**Data provided:**
══════
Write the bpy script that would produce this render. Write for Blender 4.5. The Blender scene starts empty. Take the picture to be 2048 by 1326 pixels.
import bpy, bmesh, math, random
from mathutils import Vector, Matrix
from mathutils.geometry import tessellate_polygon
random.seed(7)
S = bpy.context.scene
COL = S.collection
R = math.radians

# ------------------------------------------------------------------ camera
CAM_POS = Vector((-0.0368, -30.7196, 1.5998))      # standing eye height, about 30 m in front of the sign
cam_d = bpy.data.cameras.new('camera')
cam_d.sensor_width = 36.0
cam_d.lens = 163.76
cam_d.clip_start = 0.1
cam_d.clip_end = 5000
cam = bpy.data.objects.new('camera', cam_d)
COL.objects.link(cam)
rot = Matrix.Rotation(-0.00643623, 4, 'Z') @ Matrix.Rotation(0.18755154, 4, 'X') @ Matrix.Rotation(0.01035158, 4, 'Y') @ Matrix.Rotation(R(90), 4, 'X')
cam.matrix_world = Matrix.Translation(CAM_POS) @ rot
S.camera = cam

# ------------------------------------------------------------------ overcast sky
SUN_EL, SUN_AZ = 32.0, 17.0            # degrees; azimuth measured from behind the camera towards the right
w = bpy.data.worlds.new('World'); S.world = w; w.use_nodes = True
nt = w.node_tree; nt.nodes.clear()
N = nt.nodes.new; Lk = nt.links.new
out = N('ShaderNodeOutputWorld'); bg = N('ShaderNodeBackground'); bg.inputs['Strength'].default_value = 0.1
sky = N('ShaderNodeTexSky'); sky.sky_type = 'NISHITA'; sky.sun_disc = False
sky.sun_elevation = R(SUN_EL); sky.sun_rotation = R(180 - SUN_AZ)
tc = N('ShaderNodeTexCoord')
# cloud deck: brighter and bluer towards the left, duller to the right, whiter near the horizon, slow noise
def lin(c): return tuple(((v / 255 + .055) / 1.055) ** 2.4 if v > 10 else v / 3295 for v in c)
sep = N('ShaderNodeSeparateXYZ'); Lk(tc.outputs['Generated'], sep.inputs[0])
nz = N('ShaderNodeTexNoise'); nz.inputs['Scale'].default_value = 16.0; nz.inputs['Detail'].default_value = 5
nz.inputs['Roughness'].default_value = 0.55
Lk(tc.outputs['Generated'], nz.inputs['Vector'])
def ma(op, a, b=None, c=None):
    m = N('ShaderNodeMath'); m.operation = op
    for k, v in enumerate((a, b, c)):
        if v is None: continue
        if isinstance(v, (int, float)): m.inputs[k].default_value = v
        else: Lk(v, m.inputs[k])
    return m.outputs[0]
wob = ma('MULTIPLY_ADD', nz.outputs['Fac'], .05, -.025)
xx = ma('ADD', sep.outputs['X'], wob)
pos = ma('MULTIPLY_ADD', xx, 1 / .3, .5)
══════
**Written instruction:** Everything from the first line through the line containing "R = math.radians" should be quoted exactly, and nothing beyond it.

**The solution:**
Write the bpy script that would produce this render. Write for Blender 4.5. The Blender scene starts empty. Take the picture to be 2048 by 1326 pixels.
import bpy, bmesh, math, random
from mathutils import Vector, Matrix
from mathutils.geometry import tessellate_polygon
random.seed(7)
S = bpy.context.scene
COL = S.collection
R = math.radians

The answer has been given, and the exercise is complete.